[start PROVIDED DATA]

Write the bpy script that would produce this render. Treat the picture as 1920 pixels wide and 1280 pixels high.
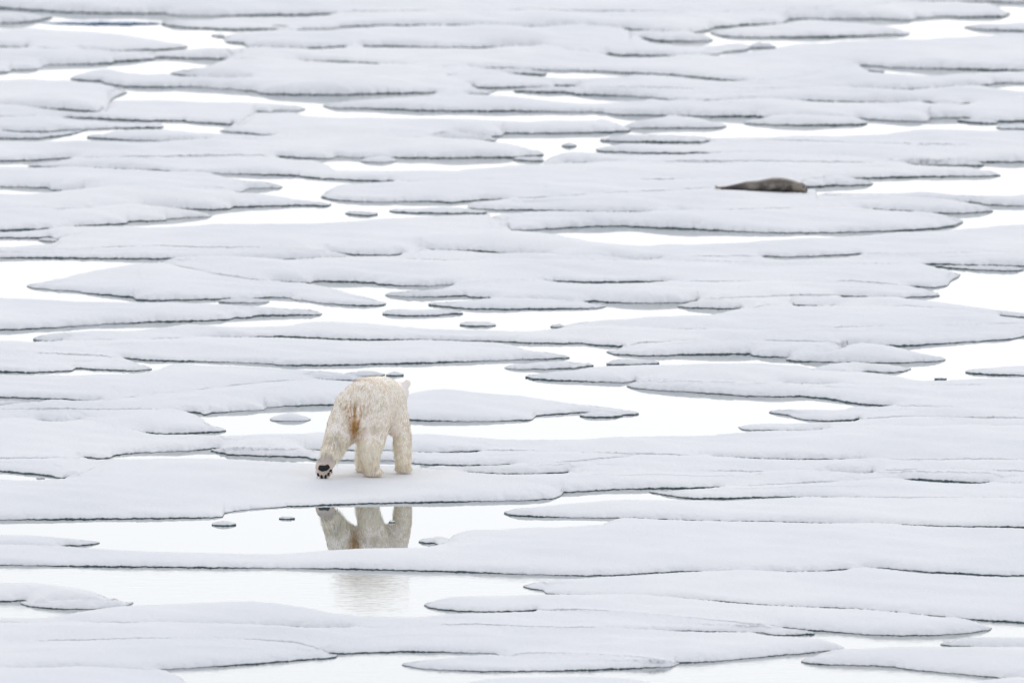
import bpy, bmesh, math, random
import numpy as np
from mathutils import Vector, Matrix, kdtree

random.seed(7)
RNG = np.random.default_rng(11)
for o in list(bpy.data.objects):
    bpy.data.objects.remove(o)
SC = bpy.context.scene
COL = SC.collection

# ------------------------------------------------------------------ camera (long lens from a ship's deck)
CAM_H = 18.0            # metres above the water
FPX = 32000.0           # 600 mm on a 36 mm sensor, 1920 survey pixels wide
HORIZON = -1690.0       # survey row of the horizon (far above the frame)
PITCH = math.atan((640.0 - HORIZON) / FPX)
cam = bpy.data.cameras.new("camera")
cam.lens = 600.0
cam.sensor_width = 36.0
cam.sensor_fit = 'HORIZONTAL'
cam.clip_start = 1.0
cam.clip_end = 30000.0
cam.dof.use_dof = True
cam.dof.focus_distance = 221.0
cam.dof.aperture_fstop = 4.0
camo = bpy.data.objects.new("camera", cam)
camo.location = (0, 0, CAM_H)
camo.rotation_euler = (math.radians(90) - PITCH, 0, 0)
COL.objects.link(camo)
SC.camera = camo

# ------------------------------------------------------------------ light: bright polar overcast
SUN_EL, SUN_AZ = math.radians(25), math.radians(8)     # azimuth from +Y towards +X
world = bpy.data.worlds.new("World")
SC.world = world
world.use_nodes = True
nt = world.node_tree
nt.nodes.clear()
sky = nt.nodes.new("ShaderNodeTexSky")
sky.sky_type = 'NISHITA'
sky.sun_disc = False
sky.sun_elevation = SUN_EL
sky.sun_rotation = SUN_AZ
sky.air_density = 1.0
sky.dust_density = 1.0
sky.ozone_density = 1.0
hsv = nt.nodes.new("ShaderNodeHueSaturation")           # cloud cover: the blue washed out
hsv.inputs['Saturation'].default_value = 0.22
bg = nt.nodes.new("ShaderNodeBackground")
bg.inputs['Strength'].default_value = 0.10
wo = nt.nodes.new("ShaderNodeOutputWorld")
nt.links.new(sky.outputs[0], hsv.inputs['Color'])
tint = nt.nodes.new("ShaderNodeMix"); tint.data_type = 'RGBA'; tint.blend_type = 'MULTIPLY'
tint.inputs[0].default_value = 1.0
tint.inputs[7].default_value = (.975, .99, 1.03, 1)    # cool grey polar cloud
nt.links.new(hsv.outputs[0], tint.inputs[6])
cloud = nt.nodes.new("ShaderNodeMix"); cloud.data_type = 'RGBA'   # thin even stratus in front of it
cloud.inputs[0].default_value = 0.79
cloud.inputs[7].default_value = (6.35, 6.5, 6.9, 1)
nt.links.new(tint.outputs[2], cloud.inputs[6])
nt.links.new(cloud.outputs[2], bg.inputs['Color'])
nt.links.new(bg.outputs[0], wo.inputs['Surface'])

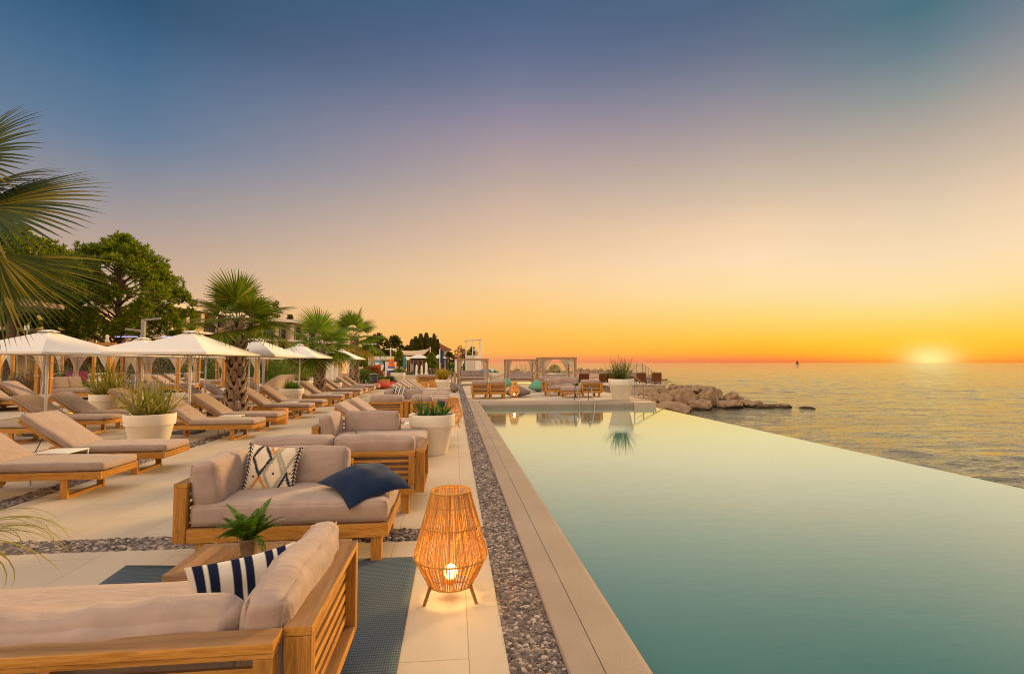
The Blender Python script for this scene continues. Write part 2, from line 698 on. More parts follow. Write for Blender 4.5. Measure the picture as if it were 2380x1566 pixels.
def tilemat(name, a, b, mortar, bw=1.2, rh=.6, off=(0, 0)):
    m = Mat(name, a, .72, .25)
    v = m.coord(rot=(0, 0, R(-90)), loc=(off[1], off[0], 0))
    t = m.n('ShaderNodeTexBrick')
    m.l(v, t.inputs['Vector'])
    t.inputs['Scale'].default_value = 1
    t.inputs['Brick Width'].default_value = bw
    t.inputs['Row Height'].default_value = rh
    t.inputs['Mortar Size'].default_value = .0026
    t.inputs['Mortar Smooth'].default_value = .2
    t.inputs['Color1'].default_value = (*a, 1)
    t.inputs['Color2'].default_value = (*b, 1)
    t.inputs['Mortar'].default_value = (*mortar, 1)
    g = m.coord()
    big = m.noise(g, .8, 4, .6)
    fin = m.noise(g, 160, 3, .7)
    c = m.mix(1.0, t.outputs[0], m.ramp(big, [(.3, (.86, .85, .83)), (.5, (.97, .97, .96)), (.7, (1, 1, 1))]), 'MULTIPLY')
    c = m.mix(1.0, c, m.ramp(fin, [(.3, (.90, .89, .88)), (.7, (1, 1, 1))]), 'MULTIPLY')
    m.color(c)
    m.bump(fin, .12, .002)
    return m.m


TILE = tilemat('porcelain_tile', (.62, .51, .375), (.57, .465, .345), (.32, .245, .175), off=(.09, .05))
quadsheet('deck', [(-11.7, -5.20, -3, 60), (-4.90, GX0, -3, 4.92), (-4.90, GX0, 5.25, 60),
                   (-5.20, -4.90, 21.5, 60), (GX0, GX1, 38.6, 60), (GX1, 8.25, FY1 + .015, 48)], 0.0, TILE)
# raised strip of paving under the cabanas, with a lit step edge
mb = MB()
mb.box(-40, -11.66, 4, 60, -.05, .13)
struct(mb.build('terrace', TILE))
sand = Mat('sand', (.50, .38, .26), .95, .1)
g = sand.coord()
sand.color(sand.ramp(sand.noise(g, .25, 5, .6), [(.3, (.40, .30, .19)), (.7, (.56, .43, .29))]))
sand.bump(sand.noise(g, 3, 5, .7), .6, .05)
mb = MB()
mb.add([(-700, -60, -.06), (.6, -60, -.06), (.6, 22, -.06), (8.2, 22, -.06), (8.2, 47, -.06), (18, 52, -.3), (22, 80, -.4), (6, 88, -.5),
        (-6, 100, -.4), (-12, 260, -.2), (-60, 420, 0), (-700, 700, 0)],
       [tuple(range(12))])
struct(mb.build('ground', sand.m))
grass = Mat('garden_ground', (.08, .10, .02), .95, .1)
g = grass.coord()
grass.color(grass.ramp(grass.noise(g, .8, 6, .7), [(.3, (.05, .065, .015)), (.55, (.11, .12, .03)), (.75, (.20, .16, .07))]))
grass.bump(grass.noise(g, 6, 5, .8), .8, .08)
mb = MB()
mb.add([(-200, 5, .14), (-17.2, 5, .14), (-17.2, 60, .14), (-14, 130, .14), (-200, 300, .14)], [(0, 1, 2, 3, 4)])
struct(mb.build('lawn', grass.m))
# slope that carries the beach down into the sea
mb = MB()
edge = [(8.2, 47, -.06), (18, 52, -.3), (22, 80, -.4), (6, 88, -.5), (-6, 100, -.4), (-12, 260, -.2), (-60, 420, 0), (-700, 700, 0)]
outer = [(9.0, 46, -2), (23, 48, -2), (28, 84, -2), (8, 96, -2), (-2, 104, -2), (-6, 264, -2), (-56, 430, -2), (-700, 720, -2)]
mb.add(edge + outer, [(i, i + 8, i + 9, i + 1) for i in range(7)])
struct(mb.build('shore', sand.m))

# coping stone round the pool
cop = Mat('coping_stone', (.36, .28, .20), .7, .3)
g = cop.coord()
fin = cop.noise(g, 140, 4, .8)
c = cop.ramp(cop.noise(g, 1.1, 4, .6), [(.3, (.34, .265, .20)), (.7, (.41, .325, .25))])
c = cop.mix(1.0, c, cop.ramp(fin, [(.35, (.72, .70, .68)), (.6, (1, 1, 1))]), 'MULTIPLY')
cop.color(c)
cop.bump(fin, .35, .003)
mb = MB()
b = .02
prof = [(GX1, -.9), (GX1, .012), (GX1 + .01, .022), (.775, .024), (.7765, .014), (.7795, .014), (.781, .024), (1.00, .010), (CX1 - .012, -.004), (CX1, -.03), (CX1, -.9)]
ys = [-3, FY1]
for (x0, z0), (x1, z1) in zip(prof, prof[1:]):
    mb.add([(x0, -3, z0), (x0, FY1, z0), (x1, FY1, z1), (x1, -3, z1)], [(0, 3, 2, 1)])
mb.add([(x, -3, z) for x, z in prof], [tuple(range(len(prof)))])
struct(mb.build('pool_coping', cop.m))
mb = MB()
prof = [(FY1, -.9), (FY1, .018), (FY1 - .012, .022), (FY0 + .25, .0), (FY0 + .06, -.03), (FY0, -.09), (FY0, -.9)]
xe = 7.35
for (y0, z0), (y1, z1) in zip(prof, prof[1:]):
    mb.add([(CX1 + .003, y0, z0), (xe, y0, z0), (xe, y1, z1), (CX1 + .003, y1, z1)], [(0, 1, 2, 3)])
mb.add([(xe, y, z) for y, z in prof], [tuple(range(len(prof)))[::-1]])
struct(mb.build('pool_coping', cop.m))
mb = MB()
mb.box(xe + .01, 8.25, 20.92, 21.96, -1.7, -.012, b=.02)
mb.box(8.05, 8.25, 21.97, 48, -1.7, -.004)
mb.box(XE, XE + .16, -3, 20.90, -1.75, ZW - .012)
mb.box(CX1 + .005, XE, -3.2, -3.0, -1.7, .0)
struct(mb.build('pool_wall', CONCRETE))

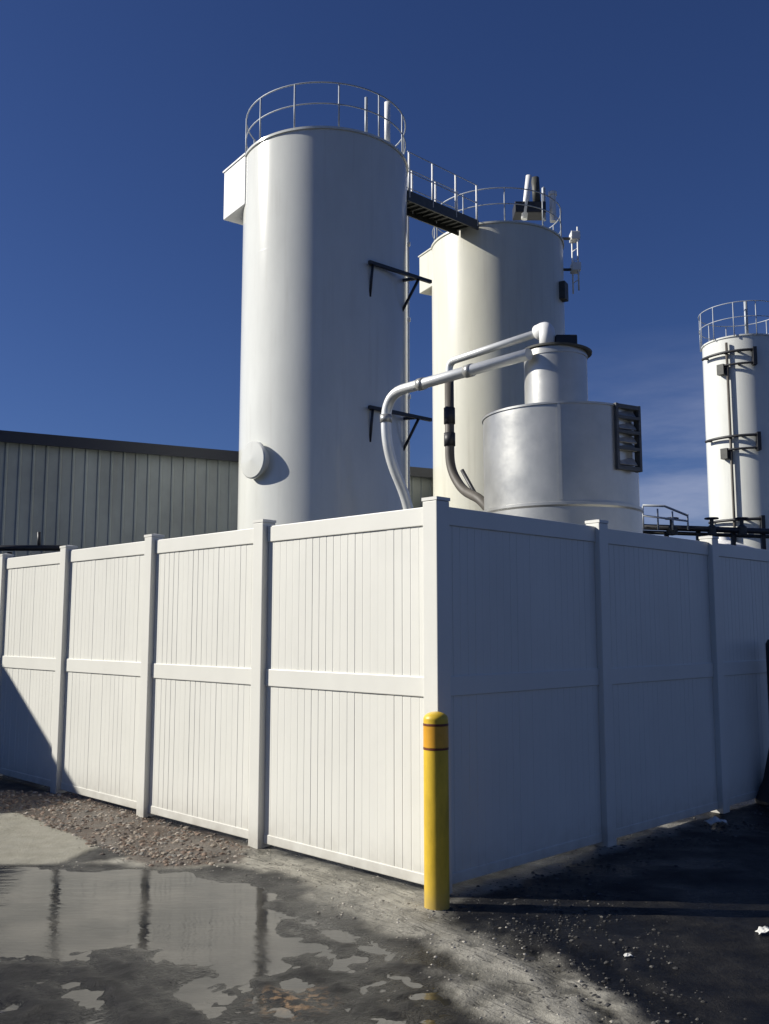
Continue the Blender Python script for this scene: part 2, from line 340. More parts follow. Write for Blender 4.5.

[end PROVIDED DATA]

- **YOUR GOAL**: Write down every line from the opening of the listing to the line with "COL = SC.collection", both included, and nothing else; the pictures are omitted.

- **THE RESPONSE**:
Write the bpy script that would produce this render. Treat the picture as 1920 pixels wide and 1280 pixels high.
import bpy, bmesh, math, random
import numpy as np
from mathutils import Vector, Matrix, kdtree

random.seed(7)
RNG = np.random.default_rng(11)
for o in list(bpy.data.objects):
    bpy.data.objects.remove(o)
SC = bpy.context.scene
COL = SC.collection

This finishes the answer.